● **TASK INSTRUCTIONS**: Please print all of the material below, word for word.

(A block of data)
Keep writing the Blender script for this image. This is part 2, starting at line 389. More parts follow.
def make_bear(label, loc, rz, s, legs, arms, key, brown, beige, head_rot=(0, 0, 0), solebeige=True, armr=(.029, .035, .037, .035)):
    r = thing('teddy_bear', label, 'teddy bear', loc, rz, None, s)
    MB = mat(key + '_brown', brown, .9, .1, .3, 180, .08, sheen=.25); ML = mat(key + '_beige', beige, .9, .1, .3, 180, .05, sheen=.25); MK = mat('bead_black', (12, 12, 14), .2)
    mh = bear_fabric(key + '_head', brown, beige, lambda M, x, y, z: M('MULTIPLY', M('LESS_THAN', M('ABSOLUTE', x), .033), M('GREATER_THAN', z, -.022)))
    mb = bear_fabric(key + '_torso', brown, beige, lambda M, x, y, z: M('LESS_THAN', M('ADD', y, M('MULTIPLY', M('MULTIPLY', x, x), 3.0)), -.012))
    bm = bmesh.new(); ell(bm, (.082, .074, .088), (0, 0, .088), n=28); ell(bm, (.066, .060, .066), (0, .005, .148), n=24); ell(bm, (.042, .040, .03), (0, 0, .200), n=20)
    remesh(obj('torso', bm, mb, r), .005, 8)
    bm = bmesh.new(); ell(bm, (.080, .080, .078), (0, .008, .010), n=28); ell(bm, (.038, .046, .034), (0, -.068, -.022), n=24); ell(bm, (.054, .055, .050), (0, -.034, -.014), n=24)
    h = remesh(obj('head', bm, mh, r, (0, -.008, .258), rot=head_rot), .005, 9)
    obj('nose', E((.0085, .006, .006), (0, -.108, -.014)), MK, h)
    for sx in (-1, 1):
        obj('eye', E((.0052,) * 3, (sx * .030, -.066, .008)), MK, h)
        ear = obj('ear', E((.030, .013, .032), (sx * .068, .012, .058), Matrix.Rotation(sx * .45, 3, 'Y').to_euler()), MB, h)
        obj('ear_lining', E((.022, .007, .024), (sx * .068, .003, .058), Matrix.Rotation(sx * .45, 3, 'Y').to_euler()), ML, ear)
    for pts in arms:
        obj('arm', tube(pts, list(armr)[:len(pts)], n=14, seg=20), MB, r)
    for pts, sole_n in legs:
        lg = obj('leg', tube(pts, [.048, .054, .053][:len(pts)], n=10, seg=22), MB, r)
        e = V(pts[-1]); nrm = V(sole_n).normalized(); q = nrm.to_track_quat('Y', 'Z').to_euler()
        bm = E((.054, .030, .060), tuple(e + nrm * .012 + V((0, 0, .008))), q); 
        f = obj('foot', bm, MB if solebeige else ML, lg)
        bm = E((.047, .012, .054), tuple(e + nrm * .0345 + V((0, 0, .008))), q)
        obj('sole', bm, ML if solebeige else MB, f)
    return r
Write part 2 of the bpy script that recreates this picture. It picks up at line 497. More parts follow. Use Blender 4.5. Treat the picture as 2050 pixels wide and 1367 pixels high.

● **IN RESPONSE**:
Keep writing the Blender script for this image. This is part 2, starting at line 389. More parts follow.
def make_bear(label, loc, rz, s, legs, arms, key, brown, beige, head_rot=(0, 0, 0), solebeige=True, armr=(.029, .035, .037, .035)):
    r = thing('teddy_bear', label, 'teddy bear', loc, rz, None, s)
    MB = mat(key + '_brown', brown, .9, .1, .3, 180, .08, sheen=.25); ML = mat(key + '_beige', beige, .9, .1, .3, 180, .05, sheen=.25); MK = mat('bead_black', (12, 12, 14), .2)
    mh = bear_fabric(key + '_head', brown, beige, lambda M, x, y, z: M('MULTIPLY', M('LESS_THAN', M('ABSOLUTE', x), .033), M('GREATER_THAN', z, -.022)))
    mb = bear_fabric(key + '_torso', brown, beige, lambda M, x, y, z: M('LESS_THAN', M('ADD', y, M('MULTIPLY', M('MULTIPLY', x, x), 3.0)), -.012))
    bm = bmesh.new(); ell(bm, (.082, .074, .088), (0, 0, .088), n=28); ell(bm, (.066, .060, .066), (0, .005, .148), n=24); ell(bm, (.042, .040, .03), (0, 0, .200), n=20)
    remesh(obj('torso', bm, mb, r), .005, 8)
    bm = bmesh.new(); ell(bm, (.080, .080, .078), (0, .008, .010), n=28); ell(bm, (.038, .046, .034), (0, -.068, -.022), n=24); ell(bm, (.054, .055, .050), (0, -.034, -.014), n=24)
    h = remesh(obj('head', bm, mh, r, (0, -.008, .258), rot=head_rot), .005, 9)
    obj('nose', E((.0085, .006, .006), (0, -.108, -.014)), MK, h)
    for sx in (-1, 1):
        obj('eye', E((.0052,) * 3, (sx * .030, -.066, .008)), MK, h)
        ear = obj('ear', E((.030, .013, .032), (sx * .068, .012, .058), Matrix.Rotation(sx * .45, 3, 'Y').to_euler()), MB, h)
        obj('ear_lining', E((.022, .007, .024), (sx * .068, .003, .058), Matrix.Rotation(sx * .45, 3, 'Y').to_euler()), ML, ear)
    for pts in arms:
        obj('arm', tube(pts, list(armr)[:len(pts)], n=14, seg=20), MB, r)
    for pts, sole_n in legs:
        lg = obj('leg', tube(pts, [.048, .054, .053][:len(pts)], n=10, seg=22), MB, r)
        e = V(pts[-1]); nrm = V(sole_n).normalized(); q = nrm.to_track_quat('Y', 'Z').to_euler()
        bm = E((.054, .030, .060), tuple(e + nrm * .012 + V((0, 0, .008))), q); 
        f = obj('foot', bm, MB if solebeige else ML, lg)
        bm = E((.047, .012, .054), tuple(e + nrm * .0345 + V((0, 0, .008))), q)
        obj('sole', bm, ML if solebeige else MB, f)
    return r
Write part 2 of the bpy script that recreates this picture. It picks up at line 497. More parts follow. Use Blender 4.5. Treat the picture as 2050 pixels wide and 1367 pixels high.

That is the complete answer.